Infatti, la Corte ha ritenuto che “Poichè l’art. 116 cod. proc. civ. prescrive come regola di valutazione delle prove quella secondo cui il giudice deve valutarle secondo prudente apprezzamento, a meno che la legge non disponga altrimenti, la sua violazione e, quindi, la deduzione in sede di ricorso per cassazione ai sensi dell’art. 360 cod. proc. civ., n. 4 è concepibile solo: a) se il giudice di merito valuta una determinata prova ed in genere una risultanza probatoria, per la quale l’ordinamento non prevede uno specifico criterio di valutazione diverso dal suo prudente apprezzamento, pretendendo di attribuirle un altro e diverso valore oppure che il legislatore prevede per una diversa risultanza probatoria (come, ad esempio, valore di prova legale); b) se il giudice di merito dichiara di valutare secondo prudente apprezzamento una prova o risultanza soggetta ad altra regola, così falsamente applicando e, quindi, violando la norma in discorso (oltre che quelle che presiedono alla valutazione secondo diverso criterio della prova di cui trattasi). La circostanza che il giudice, invece, abbia male esercitato il prudente apprezzamento della prova è censurabile solo ai sensi dell’art. 360 cod. proc. Civ. (Cass. 20 dicembre 2007, n. 26965).
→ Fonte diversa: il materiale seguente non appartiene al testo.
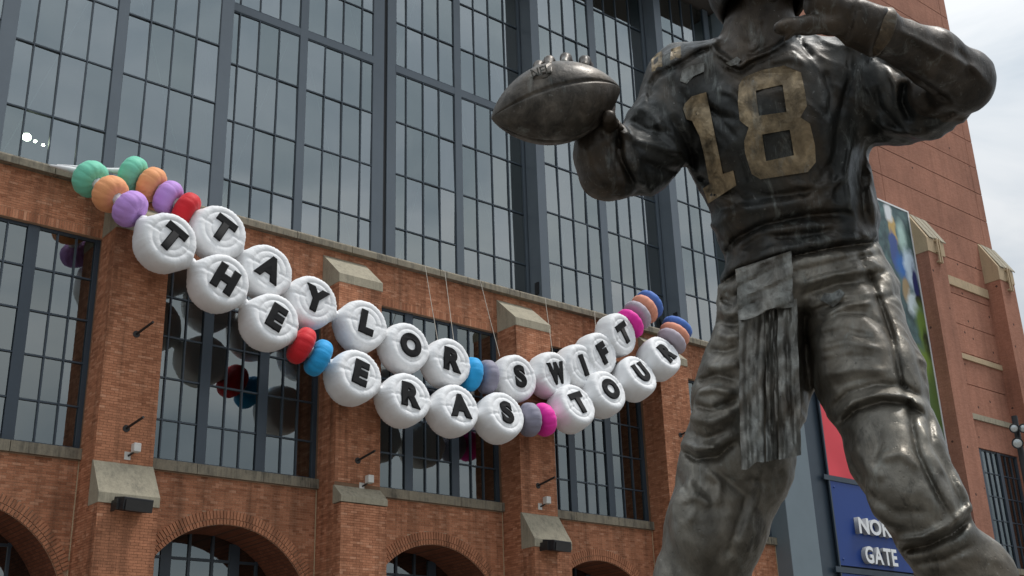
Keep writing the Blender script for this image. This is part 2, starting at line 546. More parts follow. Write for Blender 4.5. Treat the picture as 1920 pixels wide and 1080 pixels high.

3. Il sesto motivo censura la sentenza, nella parte in cui ha confermato la condanna del F. al risarcimento in favore della Fa. e della P., sotto due distinti profili.

Entrambi sono inammissibili per violazione dell’art. 360-bis. cod. proc. civ. Con un primo profilo si deduce insufficiente motivazione, in riferimento all’art. 360 cod. proc. civ., n. 5 nella parte in cui la sentenza non considera la prova della veridicità degli addebiti mossi dal F., dall’altro non considera l’eccepita assenza dei presupposti di fatto e di diritto per la sussistenza della diffamazione.

Il momento di sintesi richiesto dall’art. 360 cod. proc. civ., n. 5 è inidoneo, non risultando individuato il fatto controverso, ed essendo, piuttosto, strutturato come violazione di diritto.

Con un secondo profilo si deduce violazione e falsa applicazione dell’art. 2043 cod. civ., dell’art. 595 cod. pen., degli artt. 115 e 116 cod. proc. civ. in riferimento all’art. 360 cod. proc. civ., n. 3 censurando la decisione nella parte in cui avrebbe riconosciuto la diffamazione posta in essere dal F. in contrasto con l’evidenza probatoria.

Si tratta di quesito astratto e generico; inoltre, già nella prospettazione, è evidente la richiesta di una rivalutazione di merito. 4. In conclusione, il ricorso è inammissibile, stante la inammissibilità di tutti i motivi in cui si articola. Le spese processuali seguono la soccombenza e sono liquidate unitariamente per Fa. e P., che hanno resistito con unico controricorso.

P.Q.M.

LA CORTE DI CASSAZIONE dichiara inammissibile il ricorso; condanna F.A. al pagamento delle spese processuali de giudizio di cassazione: in favore della AUSL di Rimini, che liquida in Euro 10.200,00, di cui Euro 200,00 per spese, oltre alle spese generali ed agli accessori di legge; in favore di Fa.Ga. e P.L., che liquida in Euro 10.200,00, di cui Euro 200,00 per spese, oltre alle spese generali ed agli accessori di legge.

Così deciso in Roma, il 14 luglio 2011.